**Available data**
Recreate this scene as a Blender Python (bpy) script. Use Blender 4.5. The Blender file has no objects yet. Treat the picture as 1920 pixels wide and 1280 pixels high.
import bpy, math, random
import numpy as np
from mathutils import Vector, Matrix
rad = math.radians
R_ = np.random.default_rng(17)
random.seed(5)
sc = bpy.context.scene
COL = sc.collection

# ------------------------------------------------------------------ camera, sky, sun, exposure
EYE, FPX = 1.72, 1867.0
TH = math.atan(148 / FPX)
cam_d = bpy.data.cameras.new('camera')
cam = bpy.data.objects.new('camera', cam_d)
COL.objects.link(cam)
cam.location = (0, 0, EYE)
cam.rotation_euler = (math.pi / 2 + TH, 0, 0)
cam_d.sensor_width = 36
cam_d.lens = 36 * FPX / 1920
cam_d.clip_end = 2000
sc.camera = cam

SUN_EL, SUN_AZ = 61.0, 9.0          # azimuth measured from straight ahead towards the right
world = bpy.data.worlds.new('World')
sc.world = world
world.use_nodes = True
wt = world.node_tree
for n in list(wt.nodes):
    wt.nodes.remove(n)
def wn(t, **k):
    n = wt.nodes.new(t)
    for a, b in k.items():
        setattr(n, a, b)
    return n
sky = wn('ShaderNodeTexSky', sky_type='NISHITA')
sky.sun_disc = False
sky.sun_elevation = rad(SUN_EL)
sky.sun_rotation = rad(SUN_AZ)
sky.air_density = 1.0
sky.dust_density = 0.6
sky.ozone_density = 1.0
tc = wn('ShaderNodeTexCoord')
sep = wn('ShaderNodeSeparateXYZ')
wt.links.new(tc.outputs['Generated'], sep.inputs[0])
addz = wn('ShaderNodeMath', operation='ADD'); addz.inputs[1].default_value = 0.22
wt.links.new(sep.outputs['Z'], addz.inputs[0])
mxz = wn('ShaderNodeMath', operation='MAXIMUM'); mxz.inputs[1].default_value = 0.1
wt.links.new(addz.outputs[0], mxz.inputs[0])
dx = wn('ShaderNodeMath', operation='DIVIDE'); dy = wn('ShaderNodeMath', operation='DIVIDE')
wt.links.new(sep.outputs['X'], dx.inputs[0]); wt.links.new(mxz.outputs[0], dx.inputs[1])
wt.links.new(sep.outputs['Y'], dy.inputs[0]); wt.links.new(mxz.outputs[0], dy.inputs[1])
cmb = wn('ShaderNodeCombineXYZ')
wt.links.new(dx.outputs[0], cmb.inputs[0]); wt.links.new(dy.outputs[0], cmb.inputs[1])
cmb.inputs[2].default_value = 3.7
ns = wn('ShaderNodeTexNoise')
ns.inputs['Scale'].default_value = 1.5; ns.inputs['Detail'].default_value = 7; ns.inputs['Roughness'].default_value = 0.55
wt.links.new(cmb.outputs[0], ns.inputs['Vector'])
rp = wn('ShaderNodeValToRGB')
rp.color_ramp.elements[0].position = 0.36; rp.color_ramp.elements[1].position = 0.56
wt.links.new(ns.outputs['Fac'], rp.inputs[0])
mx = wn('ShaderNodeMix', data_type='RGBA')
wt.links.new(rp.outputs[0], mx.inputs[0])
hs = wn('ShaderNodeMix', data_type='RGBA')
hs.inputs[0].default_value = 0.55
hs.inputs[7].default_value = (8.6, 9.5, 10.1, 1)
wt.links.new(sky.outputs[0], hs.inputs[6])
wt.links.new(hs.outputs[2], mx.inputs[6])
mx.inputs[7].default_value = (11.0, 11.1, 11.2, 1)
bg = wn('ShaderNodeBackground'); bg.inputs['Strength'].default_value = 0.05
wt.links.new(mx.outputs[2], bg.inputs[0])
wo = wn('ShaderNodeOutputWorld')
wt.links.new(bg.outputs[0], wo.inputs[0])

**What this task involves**
Repeat the whole listing exactly, keeping every line intact.

**Answer**
Recreate this scene as a Blender Python (bpy) script. Use Blender 4.5. The Blender file has no objects yet. Treat the picture as 1920 pixels wide and 1280 pixels high.
import bpy, math, random
import numpy as np
from mathutils import Vector, Matrix
rad = math.radians
R_ = np.random.default_rng(17)
random.seed(5)
sc = bpy.context.scene
COL = sc.collection

# ------------------------------------------------------------------ camera, sky, sun, exposure
EYE, FPX = 1.72, 1867.0
TH = math.atan(148 / FPX)
cam_d = bpy.data.cameras.new('camera')
cam = bpy.data.objects.new('camera', cam_d)
COL.objects.link(cam)
cam.location = (0, 0, EYE)
cam.rotation_euler = (math.pi / 2 + TH, 0, 0)
cam_d.sensor_width = 36
cam_d.lens = 36 * FPX / 1920
cam_d.clip_end = 2000
sc.camera = cam

SUN_EL, SUN_AZ = 61.0, 9.0          # azimuth measured from straight ahead towards the right
world = bpy.data.worlds.new('World')
sc.world = world
world.use_nodes = True
wt = world.node_tree
for n in list(wt.nodes):
    wt.nodes.remove(n)
def wn(t, **k):
    n = wt.nodes.new(t)
    for a, b in k.items():
        setattr(n, a, b)
    return n
sky = wn('ShaderNodeTexSky', sky_type='NISHITA')
sky.sun_disc = False
sky.sun_elevation = rad(SUN_EL)
sky.sun_rotation = rad(SUN_AZ)
sky.air_density = 1.0
sky.dust_density = 0.6
sky.ozone_density = 1.0
tc = wn('ShaderNodeTexCoord')
sep = wn('ShaderNodeSeparateXYZ')
wt.links.new(tc.outputs['Generated'], sep.inputs[0])
addz = wn('ShaderNodeMath', operation='ADD'); addz.inputs[1].default_value = 0.22
wt.links.new(sep.outputs['Z'], addz.inputs[0])
mxz = wn('ShaderNodeMath', operation='MAXIMUM'); mxz.inputs[1].default_value = 0.1
wt.links.new(addz.outputs[0], mxz.inputs[0])
dx = wn('ShaderNodeMath', operation='DIVIDE'); dy = wn('ShaderNodeMath', operation='DIVIDE')
wt.links.new(sep.outputs['X'], dx.inputs[0]); wt.links.new(mxz.outputs[0], dx.inputs[1])
wt.links.new(sep.outputs['Y'], dy.inputs[0]); wt.links.new(mxz.outputs[0], dy.inputs[1])
cmb = wn('ShaderNodeCombineXYZ')
wt.links.new(dx.outputs[0], cmb.inputs[0]); wt.links.new(dy.outputs[0], cmb.inputs[1])
cmb.inputs[2].default_value = 3.7
ns = wn('ShaderNodeTexNoise')
ns.inputs['Scale'].default_value = 1.5; ns.inputs['Detail'].default_value = 7; ns.inputs['Roughness'].default_value = 0.55
wt.links.new(cmb.outputs[0], ns.inputs['Vector'])
rp = wn('ShaderNodeValToRGB')
rp.color_ramp.elements[0].position = 0.36; rp.color_ramp.elements[1].position = 0.56
wt.links.new(ns.outputs['Fac'], rp.inputs[0])
mx = wn('ShaderNodeMix', data_type='RGBA')
wt.links.new(rp.outputs[0], mx.inputs[0])
hs = wn('ShaderNodeMix', data_type='RGBA')
hs.inputs[0].default_value = 0.55
hs.inputs[7].default_value = (8.6, 9.5, 10.1, 1)
wt.links.new(sky.outputs[0], hs.inputs[6])
wt.links.new(hs.outputs[2], mx.inputs[6])
mx.inputs[7].default_value = (11.0, 11.1, 11.2, 1)
bg = wn('ShaderNodeBackground'); bg.inputs['Strength'].default_value = 0.05
wt.links.new(mx.outputs[2], bg.inputs[0])
wo = wn('ShaderNodeOutputWorld')
wt.links.new(bg.outputs[0], wo.inputs[0])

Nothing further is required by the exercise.